Il n’y a pas d’environnement idéal, c’est nous qui créons l’environnement dans lequel on évolue. Et si on est en harmonie avec le lieu, l’espace, il n’y a pas mieux. Tu peux être inspiré partout où tu es.
Adhérez-vous à des associations, des collectifs ou autres ?
Je fais partie de « African Design Day », je trouve ce genre d’initiative intéressante, maintenant la difficulté c’est que ce soit un projet pérenne et qui rejaillit positivement sur tous les participants, tous les membres.
Vous intéressez-vous à d’autres formes artistiques et à d’autres formes de culture?
Oui, j’aime beaucoup la photographie contemporaine, le Design Textile, la Danse Contemporaine et je suis amateur d’Art Africain, d’antiquité.
Je travaille actuellement à la création d’une école de Design, ici au Sénégal. Je trouve ça dommage que nous n’ayons pas d’école de Design quand on a tout ce potentiel, tous ces jeunes désireux d’avancer et de créer. Certains ont la chance de pouvoir partir à l’étranger pour se former mais la majorité n’a aucune alternative, aucune solution sur place.
Faire de la formation, mettre en place une institution pérenne qui permettra aux jeunes Sénégalais mais aussi aux jeunes de tout le continent de se former ici et de pouvoir ensuite appliquer ce qu’ils ont appris dans notre quotidien.
Comment se développer quand 95% de ce que l’on consomme vient de l’étranger ? On doit pouvoir créer ici, produire ici, mettre en place les structures et les outils adéquats pour ça.

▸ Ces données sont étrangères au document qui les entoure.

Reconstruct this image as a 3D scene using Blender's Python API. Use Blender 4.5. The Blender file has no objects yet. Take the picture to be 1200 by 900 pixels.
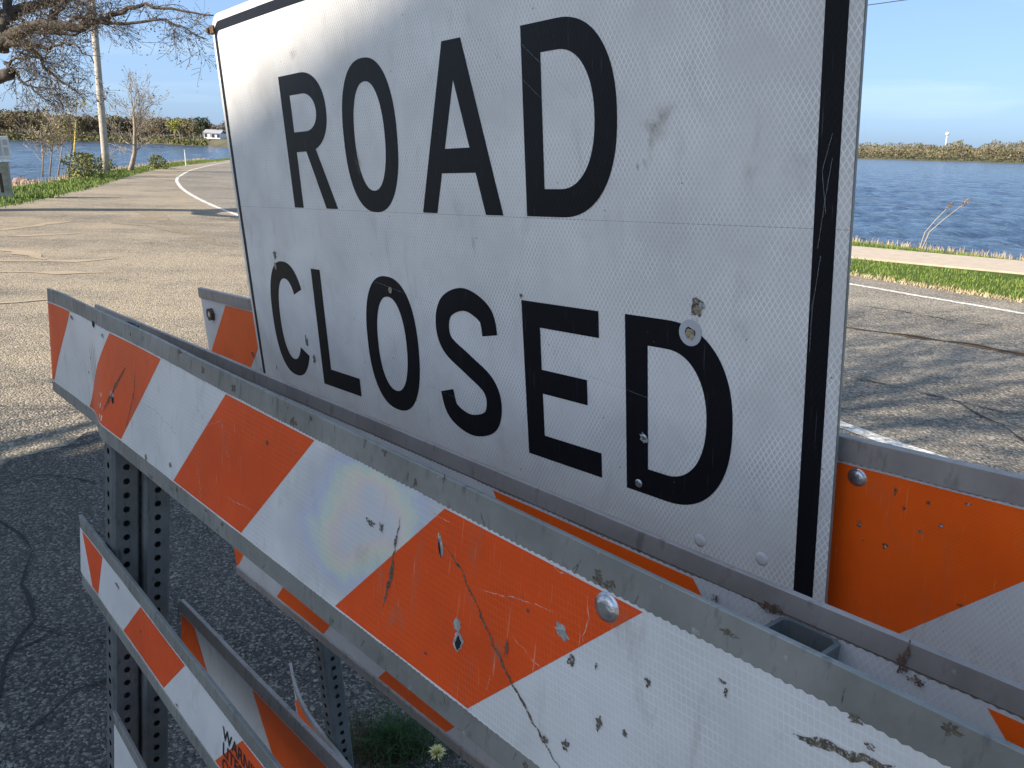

J’ai la chance d’avoir autour de moi de nombreux professionnels du monde du Design, de l’Architecture, du Design Textile, de l’Art en général et je compte mettre à contribution ce réseau pour faire de chacun un incubateur et un représentant de ce projet.
Le design s’intègre aujourd’hui à tous les niveaux du tissu économique et social, c’est un vrai besoin et c’est surement un métier d’avenir qui nous permettra en plus de partager notre vision esthétique avec le plus grand nombre. En tout cas c’est mon rêve et je me bats tous les jours pour que cela devienne une réalité.